| Written problem |
Provide an exact copy of the lines from the beginning of the records through the line that includes "sin, cos, rad", and of no others.
** begin The data **
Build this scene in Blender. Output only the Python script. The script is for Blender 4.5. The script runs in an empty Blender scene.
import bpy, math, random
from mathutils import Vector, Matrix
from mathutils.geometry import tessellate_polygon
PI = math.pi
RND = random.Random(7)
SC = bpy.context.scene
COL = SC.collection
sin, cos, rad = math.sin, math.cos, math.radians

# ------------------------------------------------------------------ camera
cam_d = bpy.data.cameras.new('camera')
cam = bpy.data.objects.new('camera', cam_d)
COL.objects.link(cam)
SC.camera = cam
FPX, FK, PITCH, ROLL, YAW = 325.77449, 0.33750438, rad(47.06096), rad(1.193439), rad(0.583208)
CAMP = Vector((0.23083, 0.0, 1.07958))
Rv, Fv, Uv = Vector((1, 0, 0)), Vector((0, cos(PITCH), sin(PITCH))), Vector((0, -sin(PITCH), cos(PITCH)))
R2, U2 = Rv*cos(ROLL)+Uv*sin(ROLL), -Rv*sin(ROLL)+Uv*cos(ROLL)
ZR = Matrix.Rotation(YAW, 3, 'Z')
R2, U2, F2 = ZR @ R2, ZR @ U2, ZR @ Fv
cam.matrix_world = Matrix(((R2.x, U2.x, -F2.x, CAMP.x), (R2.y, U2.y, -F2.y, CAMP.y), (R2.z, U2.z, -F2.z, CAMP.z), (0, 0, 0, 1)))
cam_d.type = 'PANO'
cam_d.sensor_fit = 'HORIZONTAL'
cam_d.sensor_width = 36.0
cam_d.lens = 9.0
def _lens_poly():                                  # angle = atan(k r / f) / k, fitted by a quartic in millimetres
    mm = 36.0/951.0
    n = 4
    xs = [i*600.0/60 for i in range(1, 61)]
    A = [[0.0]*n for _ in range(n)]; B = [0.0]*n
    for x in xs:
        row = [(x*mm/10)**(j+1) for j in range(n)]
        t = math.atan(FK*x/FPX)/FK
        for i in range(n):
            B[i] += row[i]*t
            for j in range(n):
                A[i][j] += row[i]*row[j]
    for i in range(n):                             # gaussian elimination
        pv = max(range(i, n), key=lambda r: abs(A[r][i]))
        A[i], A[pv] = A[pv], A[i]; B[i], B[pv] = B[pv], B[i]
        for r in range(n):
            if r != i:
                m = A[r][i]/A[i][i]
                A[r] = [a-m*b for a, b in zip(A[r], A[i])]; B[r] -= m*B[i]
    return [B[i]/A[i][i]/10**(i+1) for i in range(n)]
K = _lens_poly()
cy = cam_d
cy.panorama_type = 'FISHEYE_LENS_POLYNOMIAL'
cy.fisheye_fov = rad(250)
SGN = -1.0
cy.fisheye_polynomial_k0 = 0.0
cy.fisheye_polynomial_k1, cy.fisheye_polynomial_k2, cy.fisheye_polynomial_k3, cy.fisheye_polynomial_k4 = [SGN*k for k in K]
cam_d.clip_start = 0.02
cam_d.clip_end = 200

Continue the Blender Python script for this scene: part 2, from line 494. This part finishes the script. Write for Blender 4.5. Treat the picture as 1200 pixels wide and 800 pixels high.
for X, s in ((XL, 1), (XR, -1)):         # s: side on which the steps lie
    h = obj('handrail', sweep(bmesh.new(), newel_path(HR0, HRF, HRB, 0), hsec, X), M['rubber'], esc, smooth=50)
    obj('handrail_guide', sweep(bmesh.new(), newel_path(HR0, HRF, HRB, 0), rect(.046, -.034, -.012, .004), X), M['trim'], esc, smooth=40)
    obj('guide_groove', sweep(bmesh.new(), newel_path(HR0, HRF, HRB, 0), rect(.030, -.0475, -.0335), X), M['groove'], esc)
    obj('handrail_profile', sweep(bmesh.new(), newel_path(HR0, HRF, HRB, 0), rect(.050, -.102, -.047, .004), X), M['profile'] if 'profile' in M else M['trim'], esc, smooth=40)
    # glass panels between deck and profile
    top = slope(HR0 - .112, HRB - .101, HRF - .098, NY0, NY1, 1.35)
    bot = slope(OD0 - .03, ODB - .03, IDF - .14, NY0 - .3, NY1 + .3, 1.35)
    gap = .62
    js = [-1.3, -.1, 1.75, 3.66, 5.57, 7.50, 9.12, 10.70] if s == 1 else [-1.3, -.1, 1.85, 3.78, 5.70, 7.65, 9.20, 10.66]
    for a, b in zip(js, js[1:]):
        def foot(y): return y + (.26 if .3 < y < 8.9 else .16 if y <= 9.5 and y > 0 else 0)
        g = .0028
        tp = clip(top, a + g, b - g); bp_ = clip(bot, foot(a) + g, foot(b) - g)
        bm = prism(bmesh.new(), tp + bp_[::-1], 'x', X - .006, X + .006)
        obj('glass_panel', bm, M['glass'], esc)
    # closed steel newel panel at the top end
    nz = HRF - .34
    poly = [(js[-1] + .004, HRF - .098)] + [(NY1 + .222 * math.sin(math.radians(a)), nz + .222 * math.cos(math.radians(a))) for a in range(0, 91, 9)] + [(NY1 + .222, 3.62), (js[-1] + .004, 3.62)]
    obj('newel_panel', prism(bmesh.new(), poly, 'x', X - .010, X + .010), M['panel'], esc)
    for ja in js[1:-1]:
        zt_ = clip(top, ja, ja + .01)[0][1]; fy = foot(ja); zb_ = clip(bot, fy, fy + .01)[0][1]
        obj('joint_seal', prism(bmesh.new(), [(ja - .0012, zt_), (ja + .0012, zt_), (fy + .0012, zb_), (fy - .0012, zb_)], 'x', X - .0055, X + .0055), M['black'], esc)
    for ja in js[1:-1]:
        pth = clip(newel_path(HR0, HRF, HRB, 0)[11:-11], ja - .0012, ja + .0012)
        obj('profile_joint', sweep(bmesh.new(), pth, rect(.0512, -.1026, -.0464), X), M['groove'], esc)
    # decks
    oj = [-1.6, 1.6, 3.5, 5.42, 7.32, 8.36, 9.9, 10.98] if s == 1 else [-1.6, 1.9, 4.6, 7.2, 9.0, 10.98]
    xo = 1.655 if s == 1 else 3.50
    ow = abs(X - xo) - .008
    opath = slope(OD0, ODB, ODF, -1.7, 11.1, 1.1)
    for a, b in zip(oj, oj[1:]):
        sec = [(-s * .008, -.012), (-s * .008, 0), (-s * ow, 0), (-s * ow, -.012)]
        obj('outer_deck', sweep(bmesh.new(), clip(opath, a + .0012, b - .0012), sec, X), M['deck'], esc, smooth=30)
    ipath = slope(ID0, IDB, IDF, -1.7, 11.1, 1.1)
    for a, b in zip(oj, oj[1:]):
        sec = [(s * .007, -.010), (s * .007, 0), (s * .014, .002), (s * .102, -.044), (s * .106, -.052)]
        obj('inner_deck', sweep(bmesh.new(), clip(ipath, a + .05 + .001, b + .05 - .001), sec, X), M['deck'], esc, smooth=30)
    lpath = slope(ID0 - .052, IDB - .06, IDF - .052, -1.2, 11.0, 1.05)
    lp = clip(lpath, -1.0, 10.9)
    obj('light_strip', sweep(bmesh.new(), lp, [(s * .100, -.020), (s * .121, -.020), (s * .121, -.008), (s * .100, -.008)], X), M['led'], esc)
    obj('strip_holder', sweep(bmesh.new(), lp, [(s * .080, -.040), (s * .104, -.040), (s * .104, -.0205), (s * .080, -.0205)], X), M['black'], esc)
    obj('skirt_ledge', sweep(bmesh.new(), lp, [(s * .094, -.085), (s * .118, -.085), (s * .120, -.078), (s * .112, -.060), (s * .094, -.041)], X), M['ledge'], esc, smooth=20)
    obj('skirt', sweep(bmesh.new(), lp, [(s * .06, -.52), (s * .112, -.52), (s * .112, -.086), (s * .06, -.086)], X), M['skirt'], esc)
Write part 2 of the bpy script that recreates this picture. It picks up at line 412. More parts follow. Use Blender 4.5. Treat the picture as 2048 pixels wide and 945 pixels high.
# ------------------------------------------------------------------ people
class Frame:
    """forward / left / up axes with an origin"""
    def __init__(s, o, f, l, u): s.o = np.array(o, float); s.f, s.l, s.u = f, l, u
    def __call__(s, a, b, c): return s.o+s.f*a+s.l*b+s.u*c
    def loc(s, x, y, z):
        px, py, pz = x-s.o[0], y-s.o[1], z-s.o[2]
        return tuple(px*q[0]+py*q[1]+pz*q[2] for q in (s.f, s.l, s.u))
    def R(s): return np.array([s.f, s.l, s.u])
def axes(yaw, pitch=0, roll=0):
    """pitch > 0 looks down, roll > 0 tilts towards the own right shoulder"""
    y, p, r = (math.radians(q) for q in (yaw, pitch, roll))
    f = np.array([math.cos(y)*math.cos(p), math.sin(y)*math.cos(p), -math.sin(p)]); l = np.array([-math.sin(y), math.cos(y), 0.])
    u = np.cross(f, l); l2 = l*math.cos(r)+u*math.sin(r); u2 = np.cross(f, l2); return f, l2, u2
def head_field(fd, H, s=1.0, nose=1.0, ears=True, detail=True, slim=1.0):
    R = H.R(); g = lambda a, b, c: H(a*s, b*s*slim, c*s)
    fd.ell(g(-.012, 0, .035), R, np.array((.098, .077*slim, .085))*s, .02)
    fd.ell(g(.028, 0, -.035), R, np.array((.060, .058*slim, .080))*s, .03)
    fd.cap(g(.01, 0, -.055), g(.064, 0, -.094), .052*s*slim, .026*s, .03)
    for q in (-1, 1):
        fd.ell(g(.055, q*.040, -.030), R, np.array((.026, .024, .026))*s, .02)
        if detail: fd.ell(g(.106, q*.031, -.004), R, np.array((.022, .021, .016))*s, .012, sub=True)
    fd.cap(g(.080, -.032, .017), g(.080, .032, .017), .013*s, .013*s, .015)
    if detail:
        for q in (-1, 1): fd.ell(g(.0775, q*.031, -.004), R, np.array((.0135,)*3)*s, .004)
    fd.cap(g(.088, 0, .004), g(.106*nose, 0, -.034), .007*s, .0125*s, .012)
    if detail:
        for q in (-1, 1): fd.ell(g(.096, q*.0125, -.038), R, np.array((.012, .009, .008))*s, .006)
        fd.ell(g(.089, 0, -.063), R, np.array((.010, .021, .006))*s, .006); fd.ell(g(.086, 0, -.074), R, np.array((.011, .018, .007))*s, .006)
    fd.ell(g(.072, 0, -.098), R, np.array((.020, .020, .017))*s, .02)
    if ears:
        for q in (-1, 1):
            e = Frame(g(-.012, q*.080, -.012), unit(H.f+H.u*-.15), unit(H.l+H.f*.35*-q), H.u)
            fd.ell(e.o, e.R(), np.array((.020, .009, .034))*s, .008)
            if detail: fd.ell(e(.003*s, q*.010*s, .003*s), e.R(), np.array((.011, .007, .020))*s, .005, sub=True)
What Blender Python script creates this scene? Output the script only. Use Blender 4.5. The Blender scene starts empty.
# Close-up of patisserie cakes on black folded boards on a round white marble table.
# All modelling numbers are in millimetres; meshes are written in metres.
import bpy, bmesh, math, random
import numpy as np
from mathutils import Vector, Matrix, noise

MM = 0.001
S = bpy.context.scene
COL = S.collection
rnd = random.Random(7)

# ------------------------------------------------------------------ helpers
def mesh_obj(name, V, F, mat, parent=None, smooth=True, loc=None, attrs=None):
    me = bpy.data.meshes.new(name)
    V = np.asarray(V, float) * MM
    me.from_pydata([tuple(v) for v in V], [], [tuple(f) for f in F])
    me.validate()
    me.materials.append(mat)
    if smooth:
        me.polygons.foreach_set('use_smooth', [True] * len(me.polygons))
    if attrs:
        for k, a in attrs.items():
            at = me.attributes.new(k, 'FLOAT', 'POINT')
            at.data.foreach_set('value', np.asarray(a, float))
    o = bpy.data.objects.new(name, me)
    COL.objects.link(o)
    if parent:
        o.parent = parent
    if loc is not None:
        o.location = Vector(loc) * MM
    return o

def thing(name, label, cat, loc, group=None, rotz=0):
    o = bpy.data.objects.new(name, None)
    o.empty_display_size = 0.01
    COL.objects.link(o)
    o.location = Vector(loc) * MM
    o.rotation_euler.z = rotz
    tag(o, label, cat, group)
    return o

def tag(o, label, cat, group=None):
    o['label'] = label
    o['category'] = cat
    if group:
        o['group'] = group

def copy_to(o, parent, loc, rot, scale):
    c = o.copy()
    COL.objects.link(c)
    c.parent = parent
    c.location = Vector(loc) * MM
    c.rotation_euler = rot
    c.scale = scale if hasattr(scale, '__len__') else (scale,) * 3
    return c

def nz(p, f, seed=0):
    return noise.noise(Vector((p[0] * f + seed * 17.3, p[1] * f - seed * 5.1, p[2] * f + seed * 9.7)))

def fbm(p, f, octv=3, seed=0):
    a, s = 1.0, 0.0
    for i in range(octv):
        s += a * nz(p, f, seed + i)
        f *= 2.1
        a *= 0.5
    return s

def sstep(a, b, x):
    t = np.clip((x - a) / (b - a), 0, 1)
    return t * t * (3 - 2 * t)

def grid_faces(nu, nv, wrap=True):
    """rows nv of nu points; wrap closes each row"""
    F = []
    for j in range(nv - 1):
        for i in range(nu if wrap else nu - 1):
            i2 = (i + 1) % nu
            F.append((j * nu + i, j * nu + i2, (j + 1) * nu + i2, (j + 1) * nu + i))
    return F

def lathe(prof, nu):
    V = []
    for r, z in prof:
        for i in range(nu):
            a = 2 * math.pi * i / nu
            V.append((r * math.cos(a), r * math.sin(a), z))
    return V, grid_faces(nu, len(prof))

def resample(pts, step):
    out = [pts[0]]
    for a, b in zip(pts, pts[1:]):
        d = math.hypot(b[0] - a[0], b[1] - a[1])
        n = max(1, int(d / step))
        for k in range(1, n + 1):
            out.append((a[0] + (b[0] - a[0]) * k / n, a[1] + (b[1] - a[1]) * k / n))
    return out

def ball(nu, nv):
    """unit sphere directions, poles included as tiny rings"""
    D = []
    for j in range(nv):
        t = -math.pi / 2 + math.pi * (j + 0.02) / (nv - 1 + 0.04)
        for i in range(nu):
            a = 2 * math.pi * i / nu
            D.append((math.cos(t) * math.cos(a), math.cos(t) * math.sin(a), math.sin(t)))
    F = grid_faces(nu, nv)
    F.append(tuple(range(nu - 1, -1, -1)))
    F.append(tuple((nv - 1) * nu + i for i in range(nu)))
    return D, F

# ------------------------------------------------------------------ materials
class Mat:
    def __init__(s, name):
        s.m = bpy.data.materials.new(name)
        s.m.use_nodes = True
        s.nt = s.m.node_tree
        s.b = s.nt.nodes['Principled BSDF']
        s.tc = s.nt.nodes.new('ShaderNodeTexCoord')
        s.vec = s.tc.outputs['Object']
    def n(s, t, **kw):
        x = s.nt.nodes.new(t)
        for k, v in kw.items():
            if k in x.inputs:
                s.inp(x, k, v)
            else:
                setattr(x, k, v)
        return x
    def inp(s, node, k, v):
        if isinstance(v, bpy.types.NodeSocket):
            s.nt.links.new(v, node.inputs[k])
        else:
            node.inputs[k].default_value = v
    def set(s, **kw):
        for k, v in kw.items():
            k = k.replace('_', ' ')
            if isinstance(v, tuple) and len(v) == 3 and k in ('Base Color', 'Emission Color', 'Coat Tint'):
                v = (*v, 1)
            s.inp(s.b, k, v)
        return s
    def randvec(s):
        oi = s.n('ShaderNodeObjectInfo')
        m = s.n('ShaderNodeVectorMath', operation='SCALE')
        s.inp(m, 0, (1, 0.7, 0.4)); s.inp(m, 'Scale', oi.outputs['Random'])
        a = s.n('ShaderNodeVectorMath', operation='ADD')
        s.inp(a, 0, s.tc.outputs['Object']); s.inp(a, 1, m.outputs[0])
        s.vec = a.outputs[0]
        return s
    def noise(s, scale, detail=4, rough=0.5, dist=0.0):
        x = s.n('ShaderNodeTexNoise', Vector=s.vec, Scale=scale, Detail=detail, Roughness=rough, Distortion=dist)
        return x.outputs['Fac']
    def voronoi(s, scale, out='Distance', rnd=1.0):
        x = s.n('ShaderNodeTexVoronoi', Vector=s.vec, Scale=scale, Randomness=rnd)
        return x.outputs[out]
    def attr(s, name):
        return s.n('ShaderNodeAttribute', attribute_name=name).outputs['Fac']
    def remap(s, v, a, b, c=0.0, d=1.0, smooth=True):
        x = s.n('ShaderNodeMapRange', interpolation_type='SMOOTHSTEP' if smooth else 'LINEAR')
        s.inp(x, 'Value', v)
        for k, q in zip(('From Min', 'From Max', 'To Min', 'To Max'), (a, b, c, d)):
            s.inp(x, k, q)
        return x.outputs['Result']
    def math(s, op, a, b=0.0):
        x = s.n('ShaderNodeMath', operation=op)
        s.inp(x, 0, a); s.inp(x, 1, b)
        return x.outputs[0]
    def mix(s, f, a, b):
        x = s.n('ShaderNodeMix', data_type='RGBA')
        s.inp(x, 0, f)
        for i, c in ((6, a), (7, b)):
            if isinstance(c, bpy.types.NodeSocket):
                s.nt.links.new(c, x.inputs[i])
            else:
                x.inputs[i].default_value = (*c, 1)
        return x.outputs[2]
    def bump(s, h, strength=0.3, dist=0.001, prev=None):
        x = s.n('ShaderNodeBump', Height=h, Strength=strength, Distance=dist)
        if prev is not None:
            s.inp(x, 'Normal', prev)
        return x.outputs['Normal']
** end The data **
| Solution to the exercise |
Build this scene in Blender. Output only the Python script. The script is for Blender 4.5. The script runs in an empty Blender scene.
import bpy, math, random
from mathutils import Vector, Matrix
from mathutils.geometry import tessellate_polygon
PI = math.pi
RND = random.Random(7)
SC = bpy.context.scene
COL = SC.collection
sin, cos, rad = math.sin, math.cos, math.radians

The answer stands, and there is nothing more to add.